Although, it is often in our best interests to pursue ‘false-color’ images, or those that do not accurately reflect our natural perception. Nebulae are a prime example of this. Emission nebulae typically shine a uniformly red color because they are full of hydrogen. With false-color imagery, we can peek through the barrier of hydrogen gas and assign different colors to parts of the nebula with significant material differences. 

The Hubble Space Telescope houses technology that can further analyze the slight aberrations in red light and determine chemical composition of far away galaxies. This can be accentuated in the final image to bestow it with more meaning. This is why most pictures of nebulae that one might see online are diverse in color. 

Additionally, a vast amount of information present in the oncoming light cannot be seen by a human eye in the first place. The Hubble Space Telescope is also equipped with ultraviolet light processing technology. This light isn’t visible to humans and wouldn’t be a part of any true-color photography, but by assigning it an arbitrary range of colors, it can still be represented in false-color images.

This technique is particularly powerful and employed heavily by the James Webb Space Telescope. Focusing on infrared waves, this new technology is able to gather much more information about space; infrared light can’t be seen by humans, so false-color imaging is incredibly important when it comes to visualizing any data collected by the new telescope. 

While ultraviolet light has shorter wavelengths than visible light, infrared has longer wavelengths than both. The Hubble Space Telescope specializes in wavelengths ranging from 0.1 to 0.8 micrometers, though it can process some infrared light closely bordering the visible spectrum. The James Webb Space Telescope can capture light up to 28.5 micrometers in wavelength. In fact, it does not have the capability to see light with smaller wavelengths than the color gold at 0.6 micrometers; it can only see some yellows, oranges and reds, but no cool colors. 

The ability to see infrared light is the James Webb Space Telescope’s greatest triumph over the Hubble Space Telescope. It actually gives researchers more information about the universe than normal visible light. 

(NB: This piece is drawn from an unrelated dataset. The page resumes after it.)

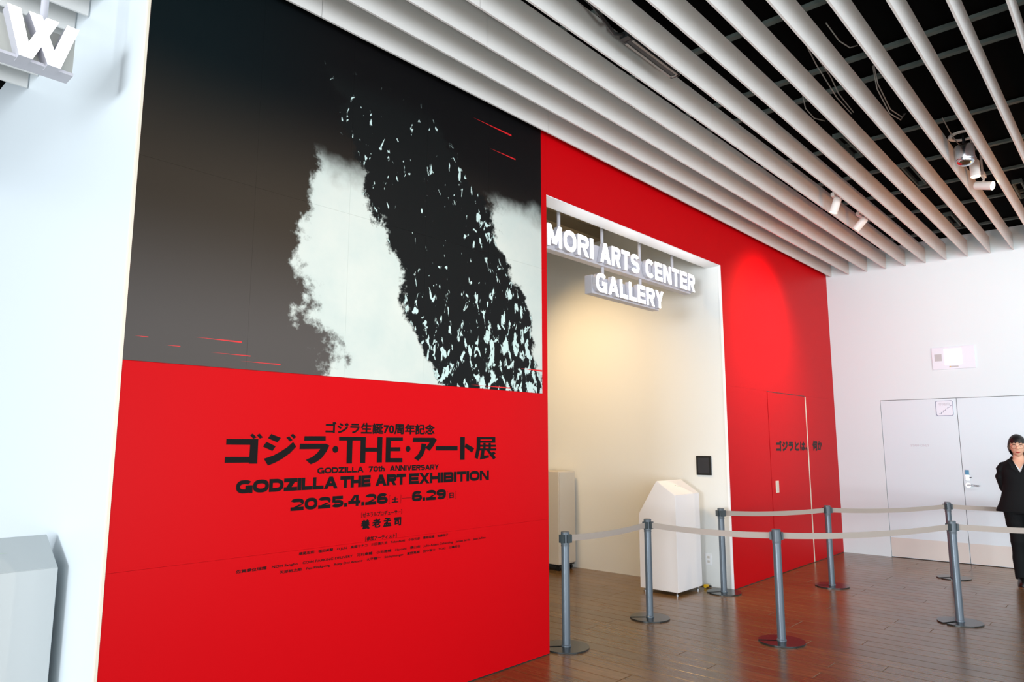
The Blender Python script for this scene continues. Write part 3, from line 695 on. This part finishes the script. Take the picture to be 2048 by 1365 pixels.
box(-.30, -.035, 0, .30, .035, .05).build('body', M_DARKM, t, bevel=.004)
box(-.28, -.032, -.004, .28, -.018, -.0005).build('edge_rail', M_WIRE, t); box(-.28, .018, -.004, .28, .032, -.0005).build('edge_rail', M_WIRE, t); box(.268, -.032, -.004, .28, .032, -.0005).build('end_rail', M_WIRE, t)
for x in (-.2, .2): MB().cyl((x, 0, .05), (x, 0, CZ - 4.001), .006, n=8).build('hanger', M_WIRE, t)
box(-.345, -.03, .0, -.302, .03, .04).build('connector', M_SLOT, t)
MB().tube([(-.345, 0, .02), (-.42, .02, .0), (-.52, .0, .005), (-.70, -.02, .035), (-.90, -.02, .05), (-1.3, -.02, .10), (-1.6, 0, .2)], .011, 8).build('cable', M_SLOT, t, smooth=True)

# ---------------------------------------------------------------- belt barrier posts
POSTS = {'A': (4.405, 3.44), 'B': (5.612, 3.45), 'D': (5.645, 2.30), 'G': (7.262, 1.40), 'C': (7.055, 3.45), 'E': (8.15, 2.74), 'F': (9.56, 1.868),
         'H': (8.36, -.14), 'I': (10.42, .30)}
LAB = {'A': 'grey belt barrier post half hidden beside the red wall edge, with one belt', 'B': 'grey belt barrier post standing in front of the pale podium',
       'C': 'grey belt barrier post at the right jamb of the opening, under the tablet', 'D': 'grey belt barrier post standing closest, in the floor reflection of the red wall',
       'E': 'grey belt barrier post standing before the red door', 'F': 'grey belt barrier post farther back, before the white double door',
       'G': 'grey belt barrier post out on the open floor, with its slotted base turned left', 'H': 'grey belt barrier post ending the front belt, out of the picture',
       'I': 'grey belt barrier post ending the rear belt beyond the standing person'}
RUNS = [('A', 'B'), ('B', 'D'), ('D', 'G'), ('G', 'H'), ('C', 'E'), ('E', 'F'), ('F', 'I')]
def base_mesh(ang):
    R, w = .173, .017; a0 = math.asin(w / R)
    pts = [(R * math.cos(a0 + i * (2 * math.pi - 2 * a0) / 60), R * math.sin(a0 + i * (2 * math.pi - 2 * a0) / 60)) for i in range(61)]
    pts += [(.052 + w * math.cos(math.radians(a)), w * math.sin(math.radians(a))) for a in (-90, -120, -150, 180, 150, 120, 90)]
    c, s = math.cos(ang), math.sin(ang)
    m = MB().prism([(x * c - y * s, x * s + y * c, .0005) for x, y in pts], (0, 0, .0105)); return m
SL = {'A': 2.45, 'B': 2.35, 'C': 2.5, 'D': 2.2, 'E': 2.3, 'F': 2.45, 'G': 2.62, 'H': 2.4, 'I': 2.4}
for key, (px, py) in POSTS.items():
    t = thing('barrier_post', LAB[key], 'barrier post', (px, py, 0), group='belt barrier posts around the entrance')
    base_mesh(SL[key]).build('base_plate', M_BASE, t)
    MB().lathe([(.036, .011), (.036, .02), (.031, .024), (.031, .742)], n=32).build('post', M_POST, t, smooth=True)
    hd = MB().lathe([(.0335, .740), (.0335, .748), (.0315, .749), (.0315, .754), (.034, .756), (.034, .836), (.0325, .837), (.0325, .841), (.034, .842), (.034, .846), (.029, .850)], n=32).build('head', M_HEAD, t, smooth=True)
    dirs = []
    for a, b in RUNS:
        if key in (a, b):
            q = POSTS[b if key == a else a]; dirs.append(math.atan2(q[1] - py, q[0] - px))
    if len(dirs) == 1: dirs += [dirs[0] + math.pi, dirs[0] - math.pi / 2]
    for a in dirs:
        c, s = math.cos(a), math.sin(a); m = MB()
        q = [(r * c - w * s, r * s + w * c) for r, w in ((.030, -.022), (.046, -.026), (.046, .026), (.030, .022))]
        m.prism([(x, y, .768) for x, y in q], (0, 0, .060)); m.build('belt_slot', M_CLIP, hd)
    for a, b in RUNS:
        if key != a: continue
        q = Vector(POSTS[b]) - Vector((px, py)); L = q.length; d = q.normalized(); nrm = Vector((-d.y, d.x)) * .0011; R = []
        for i in range(25):
            r = .044 + (L - .0925) * i / 24; u = i / 24
            z = .798 - .030 * 4 * u * (1 - u) * L / 2; tw = .0 
            p = d * r
            R.append([(p.x - nrm.x, p.y - nrm.y, z - .024), (p.x + nrm.x, p.y + nrm.y, z - .024), (p.x + nrm.x, p.y + nrm.y, z + .024), (p.x - nrm.x, p.y - nrm.y, z + .024)])
        MB().rings(R).build('belt', M_BELT, t)

# ---------------------------------------------------------------- standing attendant at the right
def remeshed(mb, voxel, smooth=4):
    me = bpy.data.meshes.new('tmp'); me.from_pydata(mb.v, [], mb.f)
    bm = bmesh.new(); bm.from_mesh(me); bmesh.ops.recalc_face_normals(bm, faces=bm.faces); bm.to_mesh(me); bm.free()
    o = bpy.data.objects.new('tmp', me); COL.objects.link(o)
    r = o.modifiers.new('r', 'REMESH'); r.mode = 'VOXEL'; r.voxel_size = voxel
    s = o.modifiers.new('s', 'SMOOTH'); s.iterations = smooth; s.factor = .5
    bpy.context.view_layer.update()
    out = bpy.data.meshes.new_from_object(o.evaluated_get(bpy.context.evaluated_depsgraph_get()))
    bpy.data.objects.remove(o); bpy.data.meshes.remove(me); return out
def finish(me, name, m, parent, label=None, cut=None):
    if cut:
        bm = bmesh.new(); bm.from_mesh(me)
        bmesh.ops.delete(bm, geom=[f for f in bm.faces if cut(f.calc_center_median())], context='FACES')
        for _ in range(4):                       # even out the cut edge
            for v in [v for v in bm.verts if v.is_boundary]:
                nb = [e.other_vert(v).co for e in v.link_edges if e.is_boundary]
                if len(nb) == 2: v.co = v.co * .4 + (nb[0] + nb[1]) * .3
        bm.to_mesh(me); bm.free()
    me.polygons.foreach_set('use_smooth', [True] * len(me.polygons)); me.materials.clear(); me.materials.append(m); me.name = name; me.update()
    return link(name, me, parent, label)
def ell(z, rx, ry, cx=0, cy=0, n=32): return [(cx + rx * math.cos(2 * math.pi * i / n), cy + ry * math.sin(2 * math.pi * i / n), z) for i in range(n)]
def head_point(d, s=1.0):
    """surface of the head along unit direction d; face looks to -y"""
    x, y, z = d
    rx, ry, rz = .0745, .094, .112
    p = Vector((x * rx, y * ry, z * rz))
    if z < 0:                                    # narrow towards the chin
        k = -z; p.x *= 1 - .30 * k ** 1.4; p.y = p.y * (1 - .18 * k) - .016 * k
    g = lambda px, pz, w, amp: amp * math.exp(-(((p.x - px) / w) ** 2 + ((p.z - pz) / w) ** 2)) if y < 0 else 0
    f = g(0, -.022, .013, .020) + g(0, -.005, .010, .010) + g(0, -.062, .020, .005) + g(0, -.098, .020, .006) - g(.031, .002, .016, .007) - g(-.031, .002, .016, .007) + g(.040, -.034, .022, .004) + g(-.040, -.034, .022, .004)
    p.y -= f
    return p * s
def sphere_mb(fn, nu=64, nv=48):
    m = MB(); R = []
    for j in range(1, nv):
        a = -math.pi / 2 + math.pi * j / nv
        R.append([fn((math.cos(a) * math.cos(2 * math.pi * i / nu), math.cos(a) * math.sin(2 * math.pi * i / nu), math.sin(a))) for i in range(nu)])
    return m.rings(R)
def add(mb, other, off=(0, 0, 0)):
    n = len(mb.v); mb.v += [tuple(Vector(p) + Vector(off)) for p in other.v]; mb.f += [tuple(n + i for i in f) for f in other.f]

person = thing('person', 'person in a black jacket and black trousers wearing glasses, hands behind the back', 'person', (9.62, 1.155, 0), math.radians(-82.7))
HC = (0, -.012, 1.487)
body = MB(); add(body, sphere_mb(head_point, 72, 60), HC)
for sx in (-1, 1):                               # ears
    add(body, sphere_mb(lambda d: Vector((d[0] * .010, d[1] * .018, d[2] * .030)), 16, 12), (sx * .075, .008, 1.480))
body.rings([ell(1.30, .075, .060, 0, .012), ell(1.34, .056, .052, 0, .012), ell(1.40, .050, .052, 0, .008), ell(1.45, .048, .05, 0, .01)])
body.rings([ell(.80, .150, .10), ell(.90, .145, .095), ell(1.0, .125, .085), ell(1.1, .135, .09), ell(1.2, .148, .095), ell(1.27, .145, .085, 0, .005), ell(1.31, .12, .07, 0, .01), ell(1.345, .06, .052, 0, .012)])
ANK = {-1: (-.078, .0), 1: (.085, .02)}
for sx in (-1, 1):
    ax, ay = ANK[sx]
    body.tube([(sx * .145, .005, 1.285), (sx * .175, .02, 1.17), (sx * .168, .075, 1.03), (sx * .120, .125, .95), (sx * .070, .158, .885)], [.042, .038, .034, .030, .023], 14)
    body.tube([(sx * .082, 0, .84), (sx * .074 + .01, -.01, .65), ((sx * .07 + ax) / 2, -.012, .46), (ax, ay, .28), (ax, ay + .005, .07)], [.080, .070, .050, .046, .032], 16)
    body.rings([ell(.02, .030, .075, ax, ay - .05), ell(.05, .032, .075, ax, ay - .045), ell(.085, .028, .045, ax, ay - .01)])
    # hand: palm, four unequal bent fingers, thumb from the side near the wrist; right hand clasps the left wrist
    w = Vector((sx * .070, .158, .885)); dirx = Vector((-sx, .12, -.42 if sx > 0 else -.10)).normalized()
    up = Vector((0, 0, 1)); side = (up - dirx * up.dot(dirx)).normalized(); nrm = dirx.cross(side)
    back = nrm if nrm.y > 0 else -nrm
    w = w + back * (.018 if sx < 0 else 0)
    pc = w + dirx * .045
    body.rings([[tuple(w + dirx * s_ + side * (math.cos(2 * math.pi * i / 16) * a) + back * (math.sin(2 * math.pi * i / 16) * b)) for i in range(16)] for s_, a, b in ((-.005, .024, .018), (.02, .032, .015), (.05, .040, .014), (.082, .038, .012))])
    for fi, (o_, ln) in enumerate(((.030, .066), (.010, .074), (-.010, .069), (-.030, .054))):
        r0 = w + dirx * .078 + side * o_
        c1 = r0 + dirx * ln * .42 + back * .004; c2 = c1 + dirx * ln * .25 - back * ln * .24; c3 = c2 - dirx * ln * .02 - back * ln * .28
        body.tube([r0 - dirx * .02, r0, c1, c2, c3], [.0075, .0078, .0072, .0066, .0054], 10)
    t0 = w + dirx * .022 + side * .026
    body.tube([t0 - side * .012, t0, t0 + side * .020 + dirx * .018, t0 + side * .026 + dirx * .042 - back * .008, t0 + side * .024 + dirx * .058 - back * .018], [.010, .010, .0095, .0082, .006], 10)
finish(remeshed(body, .004, 3), 'body', M_SKIN, person)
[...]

When we look at the stars we are seeing an afterimage of the past. Since they are so far away, it takes time for light emitted from them or reflected off of them to reach our gaze. Even the moon is an image from the past from approximately 1.3 seconds ago. 

The same principle applies to even galaxies. Some galaxies are so distant that their image distorts before it is able to reach Earth. When the galaxies originally formed, they emitted light. This light has been traveling for billions of years. Because space expands, this light is slowly stretched over time, moving it from its original position in the visible spectrum to the infrared spectrum with greater wavelengths. 

Specialized in the infrared spectrum, the James Webb Space Telescope is able to process these ancient patterns of light and gain new information about the universe’s origin. It can look much further back in time than the Hubble Space Telescope ever could. 

This is why the James Webb Space Telescope is so revolutionary: we will be able to view stars and galaxies from essentially the beginning of the universe.